Manufacturing-and-Cyber-Security

Cyber attacks aren’t just aimed at websites, computerized databases, and other digital assets. They also target physical assets such as industrial equipment. Late last year, cyber attackers struck a German steel mill and caused massive damage to the facility. Using a technique known as “spear fishing,” cyber criminals stole logins and passwords, accessed furnace control systems, and then caused the equipment to malfunction. 
According to a 2015 study by The Travelers Companies, cybersecurity tops the list of risk-related concerns for manufacturers. Not all insurance policies cover property damage from non-physical causes, however, so manufacturers may want to check their coverage. Even if property policies are in place, companies may also need protection against business interruptions and the loss of intellectual property.
Cyber attacks aren’t the only risks that manufacturers face either.

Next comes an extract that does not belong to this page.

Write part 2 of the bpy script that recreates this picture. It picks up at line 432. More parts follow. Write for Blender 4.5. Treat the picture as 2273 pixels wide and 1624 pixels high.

For food and beverage manufacturers, safety events, product recalls, and allegations about mislabeling can do more than damage a company’s reputation. Along with fines and penalties, companies may need to pay for crisis communications. That’s why industrial hygiene labs, a resource that many insurers offer, are also a part of food safety risk management.
Offshoring and reshoring can also increase risks. Manufacturers who depend upon foreign suppliers or send operations overseas may experience supply chain disruptions or quality control issues. Companies that reshore hire new employees, but less-experienced workers typically account for a greater percentage of workplace injuries. By managing these and other risks, however, manufacturers can protect their profitability.